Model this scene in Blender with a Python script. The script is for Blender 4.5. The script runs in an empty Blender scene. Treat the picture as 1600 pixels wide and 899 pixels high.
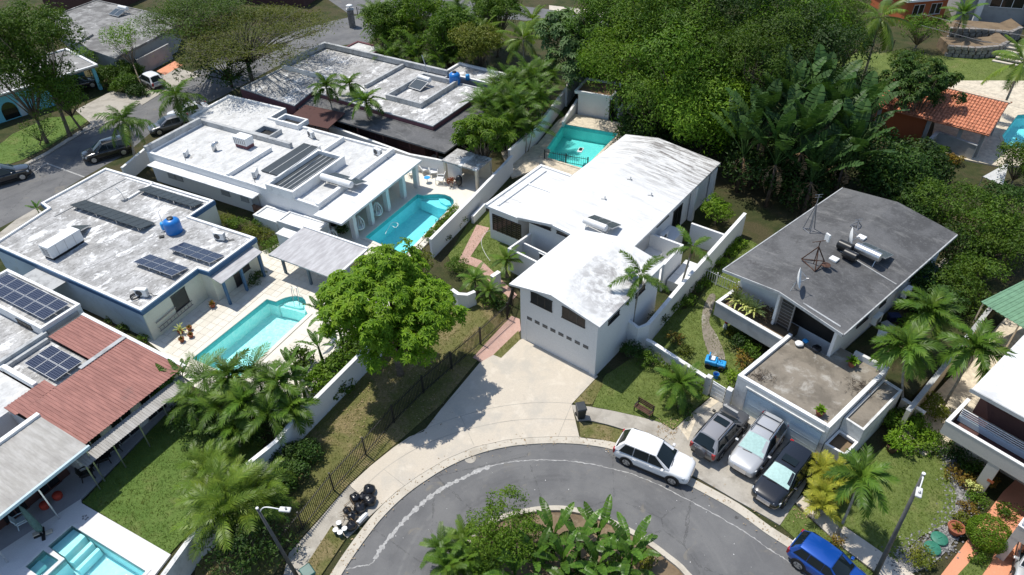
import bpy, math, random
from mathutils import Vector, Matrix, geometry
R = math.radians
random.seed(7)
SC = bpy.context.scene
COL = SC.collection
# camera
CAM_H = 35.0
FPX = 1120.0                      # focal length in pixels of a 1600 px wide frame
PITCH, ROLL = R(39.0), R(-1.5)
_cp, _sp, _cr, _sr = math.cos(PITCH), math.sin(PITCH), math.cos(ROLL), math.sin(ROLL)
_right = Vector((1, 0, 0)); _down = Vector((0, -_sp, -_cp)); _fwd = Vector((0, _cp, -_sp))
CR = _right * _cr - _down * _sr
CD = _right * _sr + _down * _cr
cam_data = bpy.data.cameras.new('camera')
cam = bpy.data.objects.new('camera', cam_data)
COL.objects.link(cam)
m = Matrix((CR, -CD, -_fwd)).transposed().to_4x4()
m.translation = Vector((0, 0, CAM_H))
cam.matrix_world = m
cam_data.sensor_width = 36.0
cam_data.lens = FPX / 1600.0 * 36.0
cam_data.clip_start = 0.5
cam_data.clip_end = 2000.0
SC.camera = cam
# sky and sun
SUN_EL, SUN_AZ = R(66.0), R(140.0)          # direction the sun stands in, azimuth from +X
world = bpy.data.worlds.new('World'); SC.world = world
world.use_nodes = True
wn = world.node_tree.nodes; wn.clear()
sky = wn.new('ShaderNodeTexSky'); sky.sky_type = 'NISHITA'; sky.sun_disc = False
sky.sun_elevation = SUN_EL
sky.sun_rotation = R(90.0) - SUN_AZ
sky.air_density = 1.0; sky.dust_density = 0.6; sky.ozone_density = 1.0
bg = wn.new('ShaderNodeBackground'); bg.inputs['Strength'].default_value = 0.14
wo = wn.new('ShaderNodeOutputWorld')
world.node_tree.links.new(sky.outputs[0], bg.inputs[0]); world.node_tree.links.new(bg.outputs[0], wo.inputs[0])
sun_data = bpy.data.lights.new('sun', 'SUN'); sun_data.energy = 4.2; sun_data.angle = R(0.55); sun_data.color = (1.0, 0.955, 0.87)
sun = bpy.data.objects.new('sun', sun_data); COL.objects.link(sun)
sdir = Vector((math.cos(SUN_EL) * math.cos(SUN_AZ), math.cos(SUN_EL) * math.sin(SUN_AZ), math.sin(SUN_EL)))
sun.rotation_euler = sdir.to_track_quat('Z', 'Y').to_euler()
sun.location = sdir * 80
SC.view_settings.view_transform = 'Standard'; SC.view_settings.look = 'None'
SC.view_settings.exposure = 0.15; SC.view_settings.gamma = 1.0
SC.render.engine = 'CYCLES'
# helpers
def P(px, py, z=0.0):
 """point of the photograph (1600 x 899) carried out to the height z of the place"""
 d = CR * ((px - 800.0) / FPX) + CD * ((py - 449.5) / FPX) + _fwd
 t = (z - CAM_H) / d.z
 return Vector((d.x * t, d.y * t, z))
ORG = {}
def org(o):
 return ORG.get(o.name, Vector((0, 0, 0))) if o else Vector((0, 0, 0))
def tag(o, label=None, cat=None, group=None, kind=None):
 if label: o['label'] = label
 if cat: o['category'] = cat
 if group: o['group'] = group
 if kind: o['kind'] = kind
 return o
def thing(name, label, cat, loc=(0, 0, 0), group=None):
 o = bpy.data.objects.new(name, None); COL.objects.link(o)
 o.empty_display_size = 0.2
 o.location = loc
 ORG[o.name] = Vector(loc)
 return tag(o, label, cat, group)
def dup(root, loc=None, rz=None, label=None, group=None, scale=None, parent=None):
 c = root.copy(); COL.objects.link(c); c.parent = parent
 if loc is not None: c.location = loc
 if rz is not None: c.rotation_euler = (0, 0, rz)
 if scale is not None: c.scale = (scale,) * 3 if not hasattr(scale, '__len__') else scale
 if label: c['label'] = label
 if group: c['group'] = group
 ORG[c.name] = Vector(c.location)
 for ch in KIDS.get(root.name, []):
  k = dup(ch, parent=c)
  KIDS.setdefault(c.name, []).append(k)
 return c
KIDS = {}
def linkpart(o, parent):
 COL.objects.link(o)
 if parent:
  o.parent = parent
  KIDS.setdefault(parent.name, []).append(o)
  ORG[o.name] = org(parent)
class Fr:
 """a level rectangle: origin o, unit axes u, v, lengths L (along u) and W (along v)"""
 def __init__(s, o, u, L=1.0, W=1.0, flip=False):
  s.o = Vector((o[0], o[1])); s.u = Vector((u[0], u[1])).normalized(); s.v = Vector((-s.u.y, s.u.x))
  if flip: s.v = -s.v
  s.L = L; s.W = W
 def pt(s, a, b, z=0.0):
  q = s.o + s.u * a + s.v * b
  return Vector((q.x, q.y, z))
 def inv(s, px, py, z=0.0):
  q = P(px, py, z); d = Vector((q.x, q.y)) - s.o
  return d.dot(s.u), d.dot(s.v)
 @property
 def ang(s): return math.atan2(s.u.y, s.u.x)
def rect(p0, p1, p2, z):
 a, b, c = P(*p0, z), P(*p1, z), P(*p2, z)
 u = Vector((b.x - a.x, b.y - a.y)); L = u.length; u.normalize()
 w = Vector((c.x - a.x, c.y - a.y)); n = Vector((-u.y, u.x))
 fl = w.dot(n) < 0
 return Fr((a.x, a.y), u, L, abs(w.dot(n)), fl)
class MB:
 def __init__(s): s.v = []; s.f = []; s.m = []; s.uv = None
 def add(s, vs, fs, mi=0):
  b = len(s.v)
  s.v.extend([tuple(x) for x in vs])
  for f in fs:
   s.f.append(tuple(i + b for i in f)); s.m.append(mi)
  return s
 def hexa(s, bot, top, mi=0):
  n = len(bot)
  fs = [tuple(range(n - 1, -1, -1)), tuple(range(n, 2 * n))]
  for i in range(n):
   j = (i + 1) % n
   fs.append((i, j, n + j, n + i))
  return s.add(list(bot) + list(top), fs, mi)
 def fbox(s, F, s0, s1, t0, t1, z0, z1, mi=0):
  c = [(s0, t0), (s1, t0), (s1, t1), (s0, t1)]
  if F.v.dot(Vector((-F.u.y, F.u.x))) < 0: c.reverse()
  return s.hexa([F.pt(a, b, z0) for a, b in c], [F.pt(a, b, z1) for a, b in c], mi)
 def box(s, cx, cy, z0, sx, sy, sz, rz=0, mi=0):
  F = Fr((cx, cy), (math.cos(rz), math.sin(rz)))
  return s.fbox(F, -sx / 2, sx / 2, -sy / 2, sy / 2, z0, z0 + sz, mi)
 def prism(s, poly, z0, z1, mi=0):
  poly = [(p[0], p[1]) for p in poly]
  if sum(poly[i - 1][0] * poly[i][1] - poly[i][0] * poly[i - 1][1] for i in range(len(poly))) < 0: poly.reverse()
  za = z0 if hasattr(z0, '__len__') else [z0] * len(poly)
  zb = z1 if hasattr(z1, '__len__') else [z1] * len(poly)
  return s.hexa([(p[0], p[1], z) for p, z in zip(poly, za)], [(p[0], p[1], z) for p, z in zip(poly, zb)], mi)
 def bar(s, p, q, w, h, mi=0, up=Vector((0, 0, 1))):
  p = Vector(p); q = Vector(q); d = (q - p).normalized()
  x = d.cross(up)
  if x.length < 1e-4: x = Vector((1, 0, 0))
  x.normalize(); y = x.cross(d).normalized()
  o = [(-1, -1), (1, -1), (1, 1), (-1, 1)]
  A = [p + x * (a * w / 2) + y * (b * h / 2) for a, b in o]
  B = [q + x * (a * w / 2) + y * (b * h / 2) for a, b in o]
  return s.hexa(A, B, mi)
 def tube(s, pts, rs, n=8, mi=0, caps=True):
  pts = [Vector(p) for p in pts]
  if not hasattr(rs, '__len__'): rs = [rs] * len(pts)
  b = len(s.v)
  x = None
  for i, p in enumerate(pts):
   d = (pts[min(i + 1, len(pts) - 1)] - pts[max(i - 1, 0)]).normalized()
   if x is None:
    x = d.cross(Vector((0, 0, 1)))
    if x.length < 1e-3: x = Vector((1, 0, 0))
   x = (x - d * x.dot(d)).normalized(); y = d.cross(x)
   for k in range(n):
    a = 2 * math.pi * k / n
    s.v.append(tuple(p + (x * math.cos(a) + y * math.sin(a)) * rs[i]))
  for i in range(len(pts) - 1):
   for k in range(n):
    a = b + i * n + k; c = b + i * n + (k + 1) % n
    s.f.append((a, c, c + n, a + n)); s.m.append(mi)
  if caps:
   s.f.append(tuple(b + k for k in range(n - 1, -1, -1))); s.m.append(mi)
   e = b + (len(pts) - 1) * n
   s.f.append(tuple(e + k for k in range(n))); s.m.append(mi)
  return s
 def lathe(s, prof, c=(0, 0, 0), n=16, mi=0, cap=True):
  b = len(s.v)
  for r, z in prof:
   for k in range(n):
    a = 2 * math.pi * k / n
    s.v.append((c[0] + r * math.cos(a), c[1] + r * math.sin(a), c[2] + z))
  for i in range(len(prof) - 1):
   for k in range(n):
    a = b + i * n + k; d = b + i * n + (k + 1) % n
    s.f.append((a, d, d + n, a + n)); s.m.append(mi)
  if cap:
   s.f.append(tuple(b + k for k in range(n - 1, -1, -1))); s.m.append(mi)
   e = b + (len(prof) - 1) * n
   s.f.append(tuple(e + k for k in range(n))); s.m.append(mi)
  return s
 def mesh(s, name, mats, o=Vector((0, 0, 0)), smooth=False):
  me = bpy.data.meshes.new(name)
  vs = [(v[0] - o[0], v[1] - o[1], v[2] - o[2]) for v in s.v]
  me.from_pydata(vs, [], s.f)
  if not isinstance(mats, (list, tuple)): mats = [mats]
  for mt in mats: me.materials.append(MAT[mt])
  if any(s.m): me.polygons.foreach_set('material_index', s.m)
  if smooth: me.polygons.foreach_set('use_smooth', [True] * len(s.f))
  me.update()
  return me
 def build(s, name, mats, parent=None, smooth=False, bevel=0, label=None, kind=None, sharp=None):
  me = s.mesh(name, mats, org(parent), smooth)
  o = bpy.data.objects.new(name, me)
  linkpart(o, parent)
  if bevel:
   b = o.modifiers.new('bevel', 'BEVEL'); b.width = bevel; b.segments = 2; b.limit_method = 'ANGLE'; b.angle_limit = R(40)
  if sharp is not None:
   try: me.set_sharp_from_angle(angle=R(sharp))
   except Exception: pass
  if label: o['label'] = label
  if kind: o['kind'] = kind
  return o
def shared(name, me, parent, loc=(0, 0, 0), rot=(0, 0, 0), scale=(1, 1, 1)):
 """one more object of a mesh that several objects share; loc is in the world"""
 o = bpy.data.objects.new(name, me)
 linkpart(o, parent)
 o.location = Vector(loc) - org(parent); o.rotation_euler = rot; o.scale = scale
 return o
def spline(pts, n=6, closed=False):
 out = []; N = len(pts)
 rng = range(N if closed else N - 1)
 for i in rng:
  if closed: p = [pts[(i + k) % N] for k in (-1, 0, 1, 2)]
  else: p = [pts[max(i - 1, 0)], pts[i], pts[i + 1], pts[min(i + 2, N - 1)]]
  for k in range(n):
   t = k / n
   out.append(tuple(0.5 * (2 * p[1][c] + (p[2][c] - p[0][c]) * t + (2 * p[0][c] - 5 * p[1][c] + 4 * p[2][c] - p[3][c]) * t * t
      + (3 * p[1][c] - p[0][c] - 3 * p[2][c] + p[3][c]) * t ** 3) for c in range(len(p[0]))))
 if not closed: out.append(tuple(pts[-1]))
 return out
def inpoly(x, y, poly):
 c = False; j = len(poly) - 1
 for i in range(len(poly)):
  xi, yi = poly[i][0], poly[i][1]; xj, yj = poly[j][0], poly[j][1]
  if (yi > y) != (yj > y) and x < (xj - xi) * (y - yi) / (yj - yi) + xi: c = not c
  j = i
 return c
def pix(pts, z=0.0):
 return [tuple(P(a, b, z)[:2]) for a, b in pts]
def cdt(outer, holes):
 vs = [Vector((p[0], p[1])) for p in outer]; es = [(i, (i + 1) % len(outer)) for i in range(len(outer))]
 for h in holes:
  b = len(vs); vs += [Vector((p[0], p[1])) for p in h]; es += [(b + i, b + (i + 1) % len(h)) for i in range(len(h))]
 r = geometry.delaunay_2d_cdt(vs, es, [], 0, 1e-5)
 V2, F2 = r[0], r[2]
 fs = []
 for f in F2:
  cx = sum(V2[i].x for i in f) / len(f); cy = sum(V2[i].y for i in f) / len(f)
  if inpoly(cx, cy, outer) and not any(inpoly(cx, cy, h) for h in holes):
   a = sum(V2[f[i - 1]].x * V2[f[i]].y - V2[f[i]].x * V2[f[i - 1]].y for i in range(len(f)))
   fs.append(tuple(f) if a > 0 else tuple(reversed(f)))
 return V2, fs
def sheet(name, poly, z, mat, holes=(), kind='structure', parent=None, label=None, cat=None):
 V2, fs = cdt(poly, list(holes))
 mb = MB(); mb.add([(v.x, v.y, z) for v in V2], fs)
 o = mb.build(name, mat, parent)
 if kind and not parent: o['kind'] = kind
 if label: tag(o, label, cat)
 return o
def slab(name, poly, z0, z1, mat, holes=(), kind='structure', parent=None, bevel=0):
 """a raised sheet with vertical edges (a kerb, a deck, a step)"""
 V2, fs = cdt(poly, list(holes))
 mb = MB(); mb.add([(v.x, v.y, z1) for v in V2], fs)
 for ring in [poly] + list(holes):
  for i in range(len(ring)):
   a, b = ring[i - 1], ring[i]
   mb.add([(a[0], a[1], z0), (b[0], b[1], z0), (b[0], b[1], z1), (a[0], a[1], z1)], [(0, 1, 2, 3)])
 o = mb.build(name, mat, parent)
 if kind and not parent: o['kind'] = kind
 return o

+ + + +

Among the lines above, determine how many hold the word "pixels"; report the figure alone.

### [TASK RESPONSE]
2